* WHAT TO PRODUCE
Below this line is a listing that includes pictures. Copy exactly, and only, the lines from the one containing "Build this scene" through the one containing "return o + d*t"; the pictures do not go in the copy.
-- Start of INPUT MATERIAL --
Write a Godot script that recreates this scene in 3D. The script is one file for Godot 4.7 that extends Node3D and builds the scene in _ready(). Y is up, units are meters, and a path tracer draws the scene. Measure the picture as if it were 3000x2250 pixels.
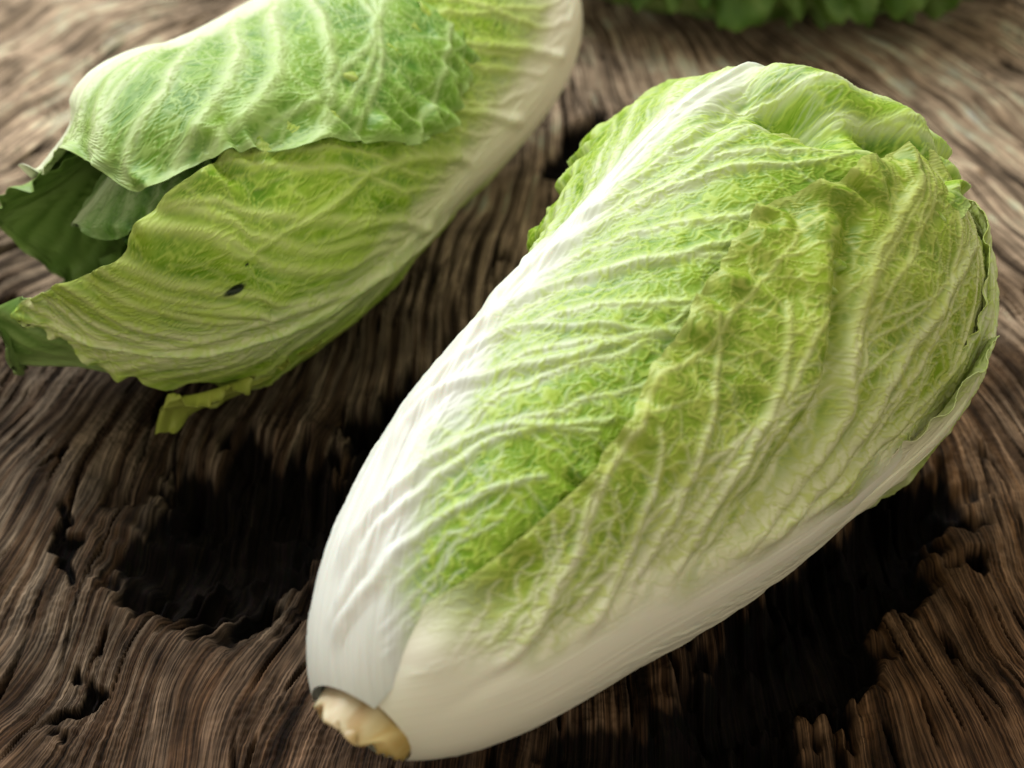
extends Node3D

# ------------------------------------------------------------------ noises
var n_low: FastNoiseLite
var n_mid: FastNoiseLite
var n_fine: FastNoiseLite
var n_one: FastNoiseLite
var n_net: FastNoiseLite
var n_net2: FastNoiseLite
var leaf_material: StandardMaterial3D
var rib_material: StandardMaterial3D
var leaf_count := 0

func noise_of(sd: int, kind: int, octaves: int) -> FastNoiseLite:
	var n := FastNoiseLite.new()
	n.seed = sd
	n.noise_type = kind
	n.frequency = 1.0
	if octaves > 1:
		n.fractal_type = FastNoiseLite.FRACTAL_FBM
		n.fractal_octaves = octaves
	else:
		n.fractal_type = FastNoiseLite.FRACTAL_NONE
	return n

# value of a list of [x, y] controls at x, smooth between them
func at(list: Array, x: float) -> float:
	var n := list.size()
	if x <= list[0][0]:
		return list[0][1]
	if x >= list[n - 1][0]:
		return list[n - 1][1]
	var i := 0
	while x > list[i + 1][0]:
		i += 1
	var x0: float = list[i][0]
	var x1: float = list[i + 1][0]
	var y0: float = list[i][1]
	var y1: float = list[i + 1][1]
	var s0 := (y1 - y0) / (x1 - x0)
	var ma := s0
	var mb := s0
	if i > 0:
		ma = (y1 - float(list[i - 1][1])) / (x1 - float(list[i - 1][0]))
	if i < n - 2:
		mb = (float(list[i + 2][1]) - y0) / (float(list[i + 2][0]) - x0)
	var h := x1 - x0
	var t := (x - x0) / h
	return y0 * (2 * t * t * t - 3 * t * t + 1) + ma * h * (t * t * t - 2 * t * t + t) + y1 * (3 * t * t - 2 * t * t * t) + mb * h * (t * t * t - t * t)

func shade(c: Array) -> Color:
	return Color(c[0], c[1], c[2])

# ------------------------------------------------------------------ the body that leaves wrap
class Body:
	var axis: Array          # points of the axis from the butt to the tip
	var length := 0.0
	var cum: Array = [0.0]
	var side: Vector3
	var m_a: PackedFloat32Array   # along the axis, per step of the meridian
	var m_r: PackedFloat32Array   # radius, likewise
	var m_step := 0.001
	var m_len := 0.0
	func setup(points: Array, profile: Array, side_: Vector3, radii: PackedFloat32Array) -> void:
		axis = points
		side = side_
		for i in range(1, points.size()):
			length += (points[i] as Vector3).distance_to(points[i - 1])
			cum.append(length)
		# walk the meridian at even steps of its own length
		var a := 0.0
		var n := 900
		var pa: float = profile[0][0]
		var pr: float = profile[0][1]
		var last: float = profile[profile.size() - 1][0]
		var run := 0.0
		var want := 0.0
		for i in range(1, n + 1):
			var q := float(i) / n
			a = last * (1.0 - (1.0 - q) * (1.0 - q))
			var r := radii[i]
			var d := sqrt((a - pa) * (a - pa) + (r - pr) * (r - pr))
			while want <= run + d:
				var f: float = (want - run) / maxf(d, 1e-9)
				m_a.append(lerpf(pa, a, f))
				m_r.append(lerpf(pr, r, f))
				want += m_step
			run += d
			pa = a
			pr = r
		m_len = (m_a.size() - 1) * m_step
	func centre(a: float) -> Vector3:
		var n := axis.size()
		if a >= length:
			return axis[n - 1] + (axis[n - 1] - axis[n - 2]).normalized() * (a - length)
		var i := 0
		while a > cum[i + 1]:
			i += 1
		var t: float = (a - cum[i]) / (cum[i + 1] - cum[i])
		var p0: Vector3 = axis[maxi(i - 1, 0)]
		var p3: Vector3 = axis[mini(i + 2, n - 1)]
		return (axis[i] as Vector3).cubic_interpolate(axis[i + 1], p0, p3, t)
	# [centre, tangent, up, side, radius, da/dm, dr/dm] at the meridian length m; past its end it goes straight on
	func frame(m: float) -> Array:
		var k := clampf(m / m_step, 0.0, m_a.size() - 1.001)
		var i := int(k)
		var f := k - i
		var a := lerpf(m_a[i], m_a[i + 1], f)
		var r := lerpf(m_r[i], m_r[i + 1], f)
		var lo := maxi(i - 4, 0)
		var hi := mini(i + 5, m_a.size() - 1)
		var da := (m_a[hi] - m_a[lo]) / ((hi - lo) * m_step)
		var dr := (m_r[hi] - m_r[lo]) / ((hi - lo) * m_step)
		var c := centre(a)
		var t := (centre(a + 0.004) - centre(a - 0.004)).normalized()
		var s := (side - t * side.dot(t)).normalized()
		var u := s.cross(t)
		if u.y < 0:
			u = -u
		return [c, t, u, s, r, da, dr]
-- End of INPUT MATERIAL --
-- Start of INPUT MATERIAL --
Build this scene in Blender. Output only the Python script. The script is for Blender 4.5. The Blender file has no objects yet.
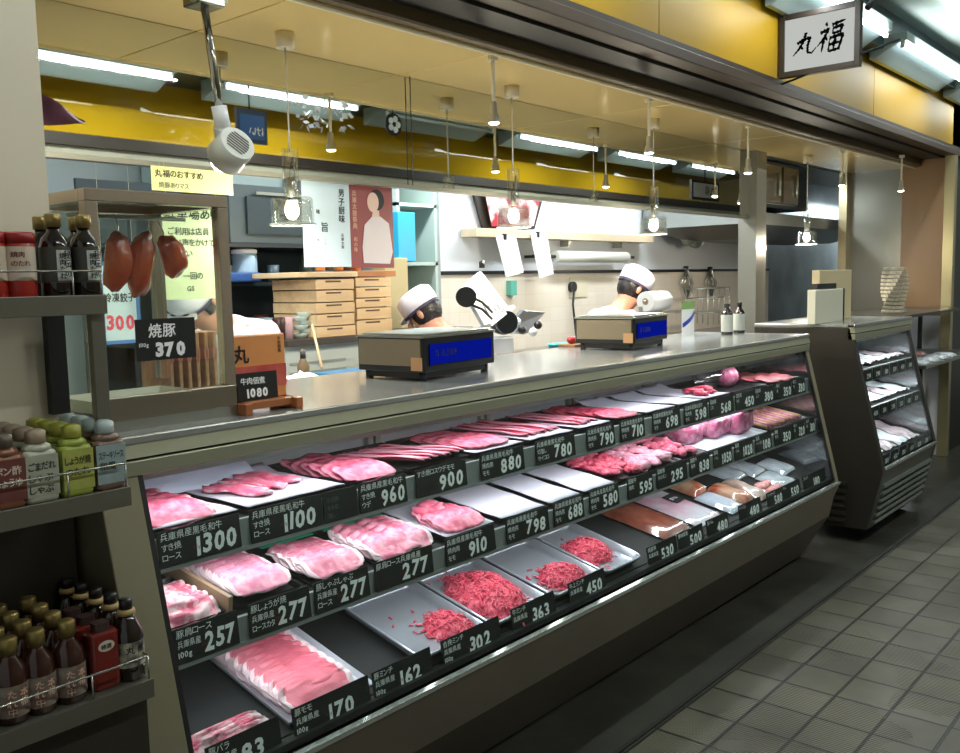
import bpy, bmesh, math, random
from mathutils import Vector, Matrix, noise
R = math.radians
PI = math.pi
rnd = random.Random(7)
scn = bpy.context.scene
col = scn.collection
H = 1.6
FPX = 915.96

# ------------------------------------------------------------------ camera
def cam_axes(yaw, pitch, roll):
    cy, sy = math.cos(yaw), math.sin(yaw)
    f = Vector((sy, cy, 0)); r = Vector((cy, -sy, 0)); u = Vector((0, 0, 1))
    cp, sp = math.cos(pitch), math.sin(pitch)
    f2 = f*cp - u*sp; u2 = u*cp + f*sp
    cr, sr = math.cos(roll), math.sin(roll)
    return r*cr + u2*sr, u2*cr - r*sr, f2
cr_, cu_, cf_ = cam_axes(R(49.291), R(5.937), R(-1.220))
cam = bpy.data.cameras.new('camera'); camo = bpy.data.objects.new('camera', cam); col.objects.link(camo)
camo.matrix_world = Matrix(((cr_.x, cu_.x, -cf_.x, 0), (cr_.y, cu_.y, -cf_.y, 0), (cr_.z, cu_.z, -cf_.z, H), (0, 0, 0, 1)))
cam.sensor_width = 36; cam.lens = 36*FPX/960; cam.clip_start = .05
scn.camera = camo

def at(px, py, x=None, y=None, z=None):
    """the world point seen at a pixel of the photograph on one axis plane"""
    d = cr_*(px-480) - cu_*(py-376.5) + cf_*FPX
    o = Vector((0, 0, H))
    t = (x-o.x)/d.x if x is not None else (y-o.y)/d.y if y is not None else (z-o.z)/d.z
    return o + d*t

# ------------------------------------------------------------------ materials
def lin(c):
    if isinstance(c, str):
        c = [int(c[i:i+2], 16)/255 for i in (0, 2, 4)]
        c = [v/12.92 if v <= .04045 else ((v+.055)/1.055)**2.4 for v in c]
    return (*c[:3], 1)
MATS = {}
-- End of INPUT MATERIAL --
* WRITTEN RESPONSE
Build this scene in Blender. Output only the Python script. The script is for Blender 4.5. The Blender file has no objects yet.
import bpy, bmesh, math, random
from mathutils import Vector, Matrix, noise
R = math.radians
PI = math.pi
rnd = random.Random(7)
scn = bpy.context.scene
col = scn.collection
H = 1.6
FPX = 915.96

# ------------------------------------------------------------------ camera
def cam_axes(yaw, pitch, roll):
    cy, sy = math.cos(yaw), math.sin(yaw)
    f = Vector((sy, cy, 0)); r = Vector((cy, -sy, 0)); u = Vector((0, 0, 1))
    cp, sp = math.cos(pitch), math.sin(pitch)
    f2 = f*cp - u*sp; u2 = u*cp + f*sp
    cr, sr = math.cos(roll), math.sin(roll)
    return r*cr + u2*sr, u2*cr - r*sr, f2
cr_, cu_, cf_ = cam_axes(R(49.291), R(5.937), R(-1.220))
cam = bpy.data.cameras.new('camera'); camo = bpy.data.objects.new('camera', cam); col.objects.link(camo)
camo.matrix_world = Matrix(((cr_.x, cu_.x, -cf_.x, 0), (cr_.y, cu_.y, -cf_.y, 0), (cr_.z, cu_.z, -cf_.z, H), (0, 0, 0, 1)))
cam.sensor_width = 36; cam.lens = 36*FPX/960; cam.clip_start = .05
scn.camera = camo

def at(px, py, x=None, y=None, z=None):
    """the world point seen at a pixel of the photograph on one axis plane"""
    d = cr_*(px-480) - cu_*(py-376.5) + cf_*FPX
    o = Vector((0, 0, H))
    t = (x-o.x)/d.x if x is not None else (y-o.y)/d.y if y is not None else (z-o.z)/d.z
    return o + d*t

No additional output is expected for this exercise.